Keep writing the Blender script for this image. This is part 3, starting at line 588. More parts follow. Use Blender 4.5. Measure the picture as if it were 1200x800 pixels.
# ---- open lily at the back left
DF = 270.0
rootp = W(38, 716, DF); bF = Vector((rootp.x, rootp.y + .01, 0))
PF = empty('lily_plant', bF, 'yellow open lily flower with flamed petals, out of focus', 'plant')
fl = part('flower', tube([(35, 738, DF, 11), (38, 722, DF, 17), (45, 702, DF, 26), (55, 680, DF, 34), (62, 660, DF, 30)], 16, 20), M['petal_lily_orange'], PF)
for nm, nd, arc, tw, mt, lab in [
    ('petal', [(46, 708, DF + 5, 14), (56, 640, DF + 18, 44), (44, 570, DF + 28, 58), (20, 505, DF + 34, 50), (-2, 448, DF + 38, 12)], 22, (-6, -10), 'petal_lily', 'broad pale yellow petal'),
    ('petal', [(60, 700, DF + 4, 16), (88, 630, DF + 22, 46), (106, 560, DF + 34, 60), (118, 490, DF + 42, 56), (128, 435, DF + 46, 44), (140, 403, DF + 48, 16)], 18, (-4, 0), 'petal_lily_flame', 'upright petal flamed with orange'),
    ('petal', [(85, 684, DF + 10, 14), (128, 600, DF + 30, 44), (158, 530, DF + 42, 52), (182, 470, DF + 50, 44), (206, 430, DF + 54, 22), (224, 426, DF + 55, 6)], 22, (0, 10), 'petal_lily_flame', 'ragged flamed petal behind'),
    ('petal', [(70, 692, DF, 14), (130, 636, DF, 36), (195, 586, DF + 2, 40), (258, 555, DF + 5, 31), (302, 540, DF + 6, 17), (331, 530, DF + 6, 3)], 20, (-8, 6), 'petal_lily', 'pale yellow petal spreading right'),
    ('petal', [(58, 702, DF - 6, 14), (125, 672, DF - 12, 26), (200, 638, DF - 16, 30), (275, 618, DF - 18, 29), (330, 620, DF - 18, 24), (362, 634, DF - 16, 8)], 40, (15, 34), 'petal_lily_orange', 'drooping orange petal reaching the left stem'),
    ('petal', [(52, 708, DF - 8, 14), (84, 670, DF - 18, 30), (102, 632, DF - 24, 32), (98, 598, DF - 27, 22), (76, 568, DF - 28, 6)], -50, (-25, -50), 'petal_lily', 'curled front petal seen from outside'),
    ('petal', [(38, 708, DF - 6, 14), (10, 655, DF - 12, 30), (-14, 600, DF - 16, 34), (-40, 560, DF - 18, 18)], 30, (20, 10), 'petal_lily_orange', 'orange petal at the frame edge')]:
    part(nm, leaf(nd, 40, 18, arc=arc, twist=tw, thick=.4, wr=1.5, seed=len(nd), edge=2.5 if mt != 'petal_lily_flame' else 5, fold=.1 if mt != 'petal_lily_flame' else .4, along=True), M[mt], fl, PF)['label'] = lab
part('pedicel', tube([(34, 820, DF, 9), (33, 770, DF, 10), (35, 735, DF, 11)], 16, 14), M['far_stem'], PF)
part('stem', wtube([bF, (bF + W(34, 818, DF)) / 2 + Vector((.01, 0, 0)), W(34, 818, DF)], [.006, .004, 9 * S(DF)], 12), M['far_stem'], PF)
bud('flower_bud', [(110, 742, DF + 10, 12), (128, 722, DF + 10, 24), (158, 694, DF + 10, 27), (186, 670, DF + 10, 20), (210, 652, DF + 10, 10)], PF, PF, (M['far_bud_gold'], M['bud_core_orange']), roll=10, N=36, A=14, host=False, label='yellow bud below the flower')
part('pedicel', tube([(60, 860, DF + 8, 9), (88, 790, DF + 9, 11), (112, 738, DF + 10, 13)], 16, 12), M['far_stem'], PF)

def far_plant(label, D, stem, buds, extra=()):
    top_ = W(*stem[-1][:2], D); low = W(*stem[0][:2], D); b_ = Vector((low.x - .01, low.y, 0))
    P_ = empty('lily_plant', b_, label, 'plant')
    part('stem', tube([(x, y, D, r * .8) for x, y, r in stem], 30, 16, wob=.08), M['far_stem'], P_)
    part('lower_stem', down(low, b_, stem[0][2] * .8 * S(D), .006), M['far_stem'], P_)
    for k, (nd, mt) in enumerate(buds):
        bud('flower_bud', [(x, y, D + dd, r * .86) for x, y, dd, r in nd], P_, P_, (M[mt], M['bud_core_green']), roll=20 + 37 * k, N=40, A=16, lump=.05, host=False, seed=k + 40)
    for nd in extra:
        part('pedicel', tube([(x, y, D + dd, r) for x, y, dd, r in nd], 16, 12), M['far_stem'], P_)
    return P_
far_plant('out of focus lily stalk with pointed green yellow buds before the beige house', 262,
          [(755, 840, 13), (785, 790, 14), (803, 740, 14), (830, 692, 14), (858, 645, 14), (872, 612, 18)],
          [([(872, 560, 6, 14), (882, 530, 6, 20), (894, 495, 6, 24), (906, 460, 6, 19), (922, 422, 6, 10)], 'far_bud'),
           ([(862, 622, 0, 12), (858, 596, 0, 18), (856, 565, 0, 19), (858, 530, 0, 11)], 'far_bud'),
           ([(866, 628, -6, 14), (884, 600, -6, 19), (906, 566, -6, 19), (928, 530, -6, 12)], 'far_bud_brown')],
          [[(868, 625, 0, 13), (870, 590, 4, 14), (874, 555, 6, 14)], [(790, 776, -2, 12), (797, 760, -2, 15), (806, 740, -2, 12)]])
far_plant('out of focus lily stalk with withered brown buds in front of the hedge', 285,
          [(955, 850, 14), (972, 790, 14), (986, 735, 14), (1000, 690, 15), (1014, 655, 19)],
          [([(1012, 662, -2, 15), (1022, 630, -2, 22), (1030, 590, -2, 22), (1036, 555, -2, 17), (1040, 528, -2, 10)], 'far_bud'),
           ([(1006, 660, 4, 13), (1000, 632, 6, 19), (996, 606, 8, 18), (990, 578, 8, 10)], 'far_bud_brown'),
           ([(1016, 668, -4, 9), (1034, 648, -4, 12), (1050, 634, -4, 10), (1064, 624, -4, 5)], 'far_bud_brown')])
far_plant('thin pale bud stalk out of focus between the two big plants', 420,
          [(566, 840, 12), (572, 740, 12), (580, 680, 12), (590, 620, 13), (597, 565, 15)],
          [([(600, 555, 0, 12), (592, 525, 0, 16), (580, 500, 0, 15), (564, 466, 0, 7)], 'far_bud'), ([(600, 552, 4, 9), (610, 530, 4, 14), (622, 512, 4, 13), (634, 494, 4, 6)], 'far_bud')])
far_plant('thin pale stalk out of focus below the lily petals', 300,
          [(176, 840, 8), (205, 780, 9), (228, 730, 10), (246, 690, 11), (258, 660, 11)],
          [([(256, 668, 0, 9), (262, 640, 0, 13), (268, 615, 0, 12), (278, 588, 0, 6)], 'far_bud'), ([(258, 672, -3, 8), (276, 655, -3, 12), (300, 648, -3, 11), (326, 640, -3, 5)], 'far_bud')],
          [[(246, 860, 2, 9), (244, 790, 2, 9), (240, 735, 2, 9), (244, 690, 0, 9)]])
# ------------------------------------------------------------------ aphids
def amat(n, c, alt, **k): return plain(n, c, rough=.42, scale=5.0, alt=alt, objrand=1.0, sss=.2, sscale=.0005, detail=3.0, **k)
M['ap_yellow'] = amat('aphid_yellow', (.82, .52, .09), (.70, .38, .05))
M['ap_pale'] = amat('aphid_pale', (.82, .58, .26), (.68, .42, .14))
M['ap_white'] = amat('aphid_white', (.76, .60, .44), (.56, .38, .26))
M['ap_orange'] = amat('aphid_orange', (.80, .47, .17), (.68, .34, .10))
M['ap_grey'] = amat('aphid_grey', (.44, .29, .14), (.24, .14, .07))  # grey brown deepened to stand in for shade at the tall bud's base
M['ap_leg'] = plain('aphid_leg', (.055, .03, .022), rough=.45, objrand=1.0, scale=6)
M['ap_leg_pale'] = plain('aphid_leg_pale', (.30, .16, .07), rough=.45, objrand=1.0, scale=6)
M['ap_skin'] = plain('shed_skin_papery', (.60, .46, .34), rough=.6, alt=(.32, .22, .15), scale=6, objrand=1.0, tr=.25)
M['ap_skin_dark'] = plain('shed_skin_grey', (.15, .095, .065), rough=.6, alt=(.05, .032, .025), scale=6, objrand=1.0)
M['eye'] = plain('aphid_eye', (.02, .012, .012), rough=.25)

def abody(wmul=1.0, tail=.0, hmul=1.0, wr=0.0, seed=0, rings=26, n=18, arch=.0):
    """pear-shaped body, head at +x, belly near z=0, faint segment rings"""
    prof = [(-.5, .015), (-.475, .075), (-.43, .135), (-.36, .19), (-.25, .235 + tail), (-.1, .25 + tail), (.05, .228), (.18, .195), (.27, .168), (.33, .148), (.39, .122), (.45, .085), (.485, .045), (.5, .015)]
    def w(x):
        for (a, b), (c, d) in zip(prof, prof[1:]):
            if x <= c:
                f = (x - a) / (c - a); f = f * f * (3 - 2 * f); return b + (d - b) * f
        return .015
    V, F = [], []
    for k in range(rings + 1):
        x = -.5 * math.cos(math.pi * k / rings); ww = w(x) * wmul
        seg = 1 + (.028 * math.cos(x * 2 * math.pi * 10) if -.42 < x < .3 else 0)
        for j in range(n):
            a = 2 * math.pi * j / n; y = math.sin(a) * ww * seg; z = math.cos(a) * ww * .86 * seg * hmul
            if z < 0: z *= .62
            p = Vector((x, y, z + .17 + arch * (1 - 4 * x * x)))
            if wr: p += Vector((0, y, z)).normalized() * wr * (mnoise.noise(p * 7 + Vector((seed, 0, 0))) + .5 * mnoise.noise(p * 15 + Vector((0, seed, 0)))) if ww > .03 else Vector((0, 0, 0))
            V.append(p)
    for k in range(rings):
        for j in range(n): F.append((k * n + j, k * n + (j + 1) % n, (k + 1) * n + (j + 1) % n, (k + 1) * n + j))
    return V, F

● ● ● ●

Task brief:
Write down every line of the data above that includes the string "part".

Full solution:
Keep writing the Blender script for this image. This is part 3, starting at line 588. More parts follow. Use Blender 4.5. Measure the picture as if it were 1200x800 pixels.
fl = part('flower', tube([(35, 738, DF, 11), (38, 722, DF, 17), (45, 702, DF, 26), (55, 680, DF, 34), (62, 660, DF, 30)], 16, 20), M['petal_lily_orange'], PF)
    part(nm, leaf(nd, 40, 18, arc=arc, twist=tw, thick=.4, wr=1.5, seed=len(nd), edge=2.5 if mt != 'petal_lily_flame' else 5, fold=.1 if mt != 'petal_lily_flame' else .4, along=True), M[mt], fl, PF)['label'] = lab
part('pedicel', tube([(34, 820, DF, 9), (33, 770, DF, 10), (35, 735, DF, 11)], 16, 14), M['far_stem'], PF)
part('stem', wtube([bF, (bF + W(34, 818, DF)) / 2 + Vector((.01, 0, 0)), W(34, 818, DF)], [.006, .004, 9 * S(DF)], 12), M['far_stem'], PF)
part('pedicel', tube([(60, 860, DF + 8, 9), (88, 790, DF + 9, 11), (112, 738, DF + 10, 13)], 16, 12), M['far_stem'], PF)
    part('stem', tube([(x, y, D, r * .8) for x, y, r in stem], 30, 16, wob=.08), M['far_stem'], P_)
    part('lower_stem', down(low, b_, stem[0][2] * .8 * S(D), .006), M['far_stem'], P_)
        part('pedicel', tube([(x, y, D + dd, r) for x, y, dd, r in nd], 16, 12), M['far_stem'], P_)